Over the 2003-2005 fiscal period, the federal government will have generated average budget deficits exceeding $400 billion per year. Those massive deficits will have been generated during a period when economic growth averaged about 3.75 percent per year. Worse, there is little evidence that the Bush administration and Congress have any viable plans to meet the president’s commitment to slice the deficit in half over any reasonable period of time. It was in this atmosphere that Federal Reserve Chairman Alan Greenspan testified before the Senate Budget Committee Thursday, declaring, “The federal budget deficit is on an unsustainable path.” Mr. Greenspan emphatically warned: “Unless that trend is reversed, at some point these deficits would cause the economy to stagnate or worse.”
As he has done repeatedly in past congressional testimony, Mr. Greenspan implored the senators to re-adopt budget procedures from the 1990s that provided a modicum of discipline to fiscal policy. Those procedures included discretionary spending caps and so-called PAYGO requirements, which forced the Senate to gather 60 votes if it increased entitlement spending or reduced taxes without enacting offsetting spending cuts and tax increases. Interestingly, PAYGO requirements were ill-advisedly allowed to expire at the end of fiscal 2002, just as the average annual budget-deficit trend soared through the $400 billion barrier for 2003, 2004 and 2005. “Reinstating a structure like the one provided by the [1990] Budget Enforcement Act would signal a renewed commitment to fiscal restraint and help restore discipline to the annual budgeting process,” the Fed chairman told the senators.

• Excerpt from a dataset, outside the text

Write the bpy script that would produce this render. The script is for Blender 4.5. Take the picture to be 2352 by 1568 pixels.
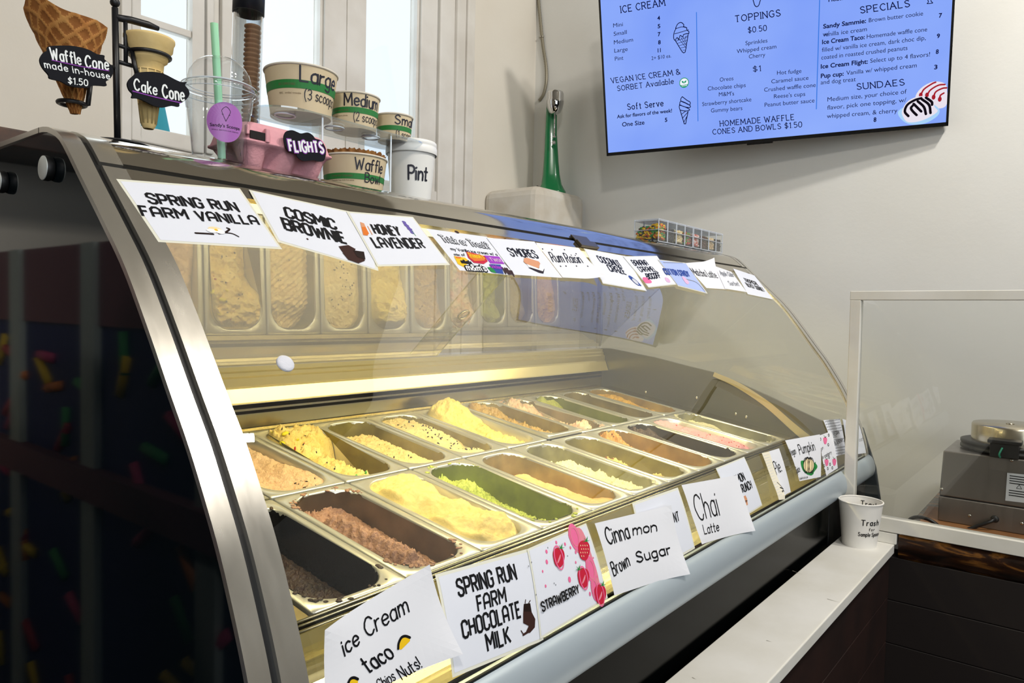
# An ice cream counter: a curved-glass gelato case below a menu screen, daylight behind.
import bpy, bmesh, math, random
from math import sin, cos, pi, radians, sqrt, atan2
from mathutils import Vector, Matrix, Euler, noise

for o in list(bpy.data.objects):
    bpy.data.objects.remove(o)
scene = bpy.context.scene
col = scene.collection
random.seed(7)

# ------------------------------------------------------------------ camera, world, lamps, exposure
W_PX, H_PX, F_PX = 2352, 1568, 1668.77
CAM = Vector((-0.56375, -1.12422, 1.28959))
CROT = Euler((radians(87.66551), radians(-1.25329), radians(-51.25906)), 'XYZ')
cd = bpy.data.cameras.new('camera'); cam = bpy.data.objects.new('camera', cd); col.objects.link(cam)
cam.location = CAM; cam.rotation_euler = CROT
cd.sensor_width = 36.0; cd.lens = F_PX / W_PX * 36.0; cd.clip_start = 0.02
scene.camera = cam
CM = CROT.to_matrix()

scene.view_settings.view_transform = 'Standard'
scene.view_settings.look = 'None'
scene.view_settings.gamma = 1.0
scene.view_settings.use_curve_mapping = False
scene.view_settings.exposure = 0.0
try:
    scene.cycles.max_bounces = 14
    scene.cycles.transparent_max_bounces = 32
    scene.cycles.glossy_bounces = 6
    scene.cycles.caustics_reflective = False
    scene.cycles.caustics_refractive = False
except Exception:
    pass

world = bpy.data.worlds.new('overcast_sky'); scene.world = world; world.use_nodes = True
bg = world.node_tree.nodes['Background']
bg.inputs[0].default_value = (0.90, 0.955, 1.0, 1); bg.inputs[1].default_value = 1.15

def lamp(name, kind, loc, energy, color, size=0.3, size_y=None, target=None, rot=None):
    ld = bpy.data.lights.new(name, kind); ld.energy = energy; ld.color = color
    if kind == 'AREA':
        ld.size = size
        if size_y: ld.shape = 'RECTANGLE'; ld.size_y = size_y
    else:
        ld.shadow_soft_size = size
    o = bpy.data.objects.new(name, ld); col.objects.link(o); o.location = loc
    if target is not None:
        o.rotation_euler = (Vector(target) - Vector(loc)).to_track_quat('-Z', 'Y').to_euler()
    elif rot is not None:
        o.rotation_euler = rot
    return o

# track lamps on the customer side, daylight from the shop front behind the camera, the strip in the case
lamp('ceiling_lamp', 'AREA', (1.45, -1.75, 3.5), 36, (1.0, 0.95, 0.88), 0.16, target=(2.2, 0.3, 1.6))
lamp('ceiling_lamp', 'AREA', (0.9, -1.9, 3.6), 24, (1.0, 0.95, 0.88), 0.16, target=(1.8, 0.3, 1.5))
lamp('ceiling_lamp', 'AREA', (-1.9, -2.3, 3.6), 40, (1.0, 0.95, 0.88), 0.3, target=(0.3, 0.1, 1.3))
lamp('shop_front_daylight', 'AREA', (-0.8, -3.9, 1.9), 68, (0.86, 0.93, 1.0), 3.4, 2.2, target=(0.9, 0.0, 1.1))
lamp('window_daylight', 'AREA', (1.0, 1.42, 2.5), 9, (0.86, 0.94, 1.0), 1.2, 1.4, rot=(radians(-90), 0, 0))
lamp('case_strip_lamp', 'AREA', (0.93, -0.10, 1.435), 16, (1.0, 0.86, 0.45), 2.0, 0.03, rot=(radians(8), 0, 0))

# ------------------------------------------------------------------ helpers
def srgb(h):
    if isinstance(h, str):
        h = h.lstrip('#'); c = [int(h[i:i + 2], 16) / 255 for i in (0, 2, 4)]
    else:
        c = h
    return tuple(x / 12.92 if x <= 0.04045 else ((x + 0.055) / 1.055) ** 2.4 for x in c) + (1.0,)

MATS = {}
def mat(name, color=None, rough=0.5, metal=0.0, spec=0.5, bump=None, var=None, emit=None, sheen=None, sss=None, coat=None, brush=None):
    """principled material; bump=(scale, strength), var=(color2, scale, amount), brush=(sx, sy, sz, amount)"""
    if name in MATS: return MATS[name]
    m = bpy.data.materials.new(name); m.use_nodes = True; MATS[name] = m
    nt = m.node_tree; b = nt.nodes['Principled BSDF']
    b.inputs['Base Color'].default_value = srgb(color or '#808080')
    b.inputs['Roughness'].default_value = rough; b.inputs['Metallic'].default_value = metal
    b.inputs['Specular IOR Level'].default_value = spec
    if coat: b.inputs['Coat Weight'].default_value = coat
    if sss:
        b.inputs['Subsurface Weight'].default_value = sss
        b.inputs['Subsurface Radius'].default_value = (0.01, 0.007, 0.004)
        b.inputs['Subsurface Scale'].default_value = 0.5
    if emit:
        b.inputs['Emission Color'].default_value = srgb(emit[0]); b.inputs['Emission Strength'].default_value = emit[1]
    tc = nt.nodes.new('ShaderNodeTexCoord')
    if var:
        n = nt.nodes.new('ShaderNodeTexNoise'); n.inputs['Scale'].default_value = var[1]; n.inputs['Detail'].default_value = 5
        nt.links.new(tc.outputs['Object'], n.inputs['Vector'])
        r = nt.nodes.new('ShaderNodeValToRGB'); r.color_ramp.elements[0].position = 0.5 - var[2] / 2; r.color_ramp.elements[1].position = 0.5 + var[2] / 2
        r.color_ramp.elements[0].color = srgb(color); r.color_ramp.elements[1].color = srgb(var[0])
        nt.links.new(n.outputs['Fac'], r.inputs['Fac']); nt.links.new(r.outputs['Color'], b.inputs['Base Color'])
    if bump:
        n = nt.nodes.new('ShaderNodeTexNoise'); n.inputs['Scale'].default_value = bump[0]; n.inputs['Detail'].default_value = 6
        nt.links.new(tc.outputs['Object'], n.inputs['Vector'])
        bp = nt.nodes.new('ShaderNodeBump'); bp.inputs['Strength'].default_value = bump[1]; bp.inputs['Distance'].default_value = 0.004
        nt.links.new(n.outputs['Fac'], bp.inputs['Height']); nt.links.new(bp.outputs['Normal'], b.inputs['Normal'])
    if brush:
        mp = nt.nodes.new('ShaderNodeMapping'); mp.inputs['Scale'].default_value = brush[:3]
        n = nt.nodes.new('ShaderNodeTexNoise'); n.inputs['Scale'].default_value = 1.0; n.inputs['Detail'].default_value = 4
        nt.links.new(tc.outputs['Object'], mp.inputs['Vector']); nt.links.new(mp.outputs['Vector'], n.inputs['Vector'])
        mr = nt.nodes.new('ShaderNodeMapRange'); mr.inputs['To Min'].default_value = max(0.02, rough - brush[3]); mr.inputs['To Max'].default_value = rough + brush[3]
        nt.links.new(n.outputs['Fac'], mr.inputs['Value']); nt.links.new(mr.outputs['Result'], b.inputs['Roughness'])
    return m

def glass_mat(name, tint=(1, 1, 1), refl=1.0, base=0.04, rough=0.0, dark=None):
    """a clear sheet: light goes straight through, a Fresnel share is mirrored"""
    if name in MATS: return MATS[name]
    m = bpy.data.materials.new(name); m.use_nodes = True; MATS[name] = m
    nt = m.node_tree; nt.nodes.clear()
    out = nt.nodes.new('ShaderNodeOutputMaterial')
    tr = nt.nodes.new('ShaderNodeBsdfTransparent'); tr.inputs[0].default_value = tint + (1,)
    gl = nt.nodes.new('ShaderNodeBsdfGlossy'); gl.inputs['Roughness'].default_value = rough
    lw = nt.nodes.new('ShaderNodeLayerWeight'); lw.inputs['Blend'].default_value = 0.5
    pw = nt.nodes.new('ShaderNodeMath'); pw.operation = 'POWER'; pw.inputs[1].default_value = 4.0
    mu = nt.nodes.new('ShaderNodeMath'); mu.operation = 'MULTIPLY_ADD'; mu.inputs[1].default_value = refl; mu.inputs[2].default_value = base; mu.use_clamp = True
    mx = nt.nodes.new('ShaderNodeMixShader')
    nt.links.new(lw.outputs['Facing'], pw.inputs[0]); nt.links.new(pw.outputs[0], mu.inputs[0])
    nt.links.new(mu.outputs[0], mx.inputs['Fac'])
    nt.links.new(tr.outputs[0], mx.inputs[1]); nt.links.new(gl.outputs[0], mx.inputs[2])
    nt.links.new(mx.outputs[0], out.inputs['Surface'])
    return m

def frost_mat(name, c, a):
    """milky clear plastic: part light straight through, part scattered"""
    if name in MATS: return MATS[name]
    m = bpy.data.materials.new(name); m.use_nodes = True; MATS[name] = m; nt = m.node_tree; nt.nodes.clear()
    out = nt.nodes.new('ShaderNodeOutputMaterial'); tr = nt.nodes.new('ShaderNodeBsdfTransparent'); p = nt.nodes.new('ShaderNodeBsdfPrincipled')
    p.inputs['Base Color'].default_value = srgb(c); p.inputs['Roughness'].default_value = .15; mx = nt.nodes.new('ShaderNodeMixShader'); mx.inputs[0].default_value = a
    nt.links.new(tr.outputs[0], mx.inputs[1]); nt.links.new(p.outputs[0], mx.inputs[2]); nt.links.new(mx.outputs[0], out.inputs[0]); return m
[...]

In an obvious reference to the cumulative $5.6 trillion in budget surpluses projected over 10 years in 2001, Mr. Greenspan noted that “budget outcomes in the past have deviated from projections.” Accordingly, he recommended “a well-designed set of mechanisms that facilitate midcourse corrections” in order to “ease the task of bringing the budget back into line when it goes off track.” In other words, Mr. Greenspan was recommending the use of “triggers” — and not for the first time.
Beginning with Senate Minority Leader Harry Reid’s slandering Mr. Greenspan as “one of the biggest political hacks” in Washington, Democratic senators have pursued a revisionist strategy that attempts to place much of the blame for the burgeoning budget deficits on the Fed chairman. Maryland Democratic Sen. Paul Sarbanes followed that theme Thursday by repeating the charge, which he first leveled at a January 25, 2001, budget hearing, that Mr. Greenspan’s testimony that day effectively “takes the lid off of [the] punch bowl.” Mr. Greenspan told Mr. Sarbanes that the charge was “frankly unfair” because it neglected the Fed chairman’s unambiguous endorsement of “trigger” mechanisms during the same testimony. “I advocated tax cuts” in 2001, Mr. Greenspan acknowledged Thursday, “but I also advocated triggers in the same testimony.”
Indeed he had. “In recognition of the uncertainties in the economic and budget outlook,” Mr. Greenspan said in his prepared remarks in January 2001, “it is important that any long-term tax plan, or spending initiative for that matter, be phased in. Conceivably, it could include provisions that, in some way, would limit surplus-reducing actions if specified targets for the budget surplus and federal debt were not satisfied.” Then Mr. Greenspan, in a clairvoyant observation, explained why triggers were important: “What if,” he asked more than four years ago, “the forces driving the surge in tax revenues in recent years begin to dissipate or reverse in ways that we do not now foresee?” That is precisely what happened. But as Mr. Greenspan had recalled Thursday in an answer to a question from Democratic Sen. Debbie Stabenow, the triggers he advocated “never passed, never got any real interest, and as you point out, that’s unfortunate, because we would have found that a number of things would have occurred differently. One of the real problems we had was allowing PAYGO to lapse in September 2002, and were we to still be under a PAYGO regime, which I thought worked very well, I think we’d have fewer problems now.”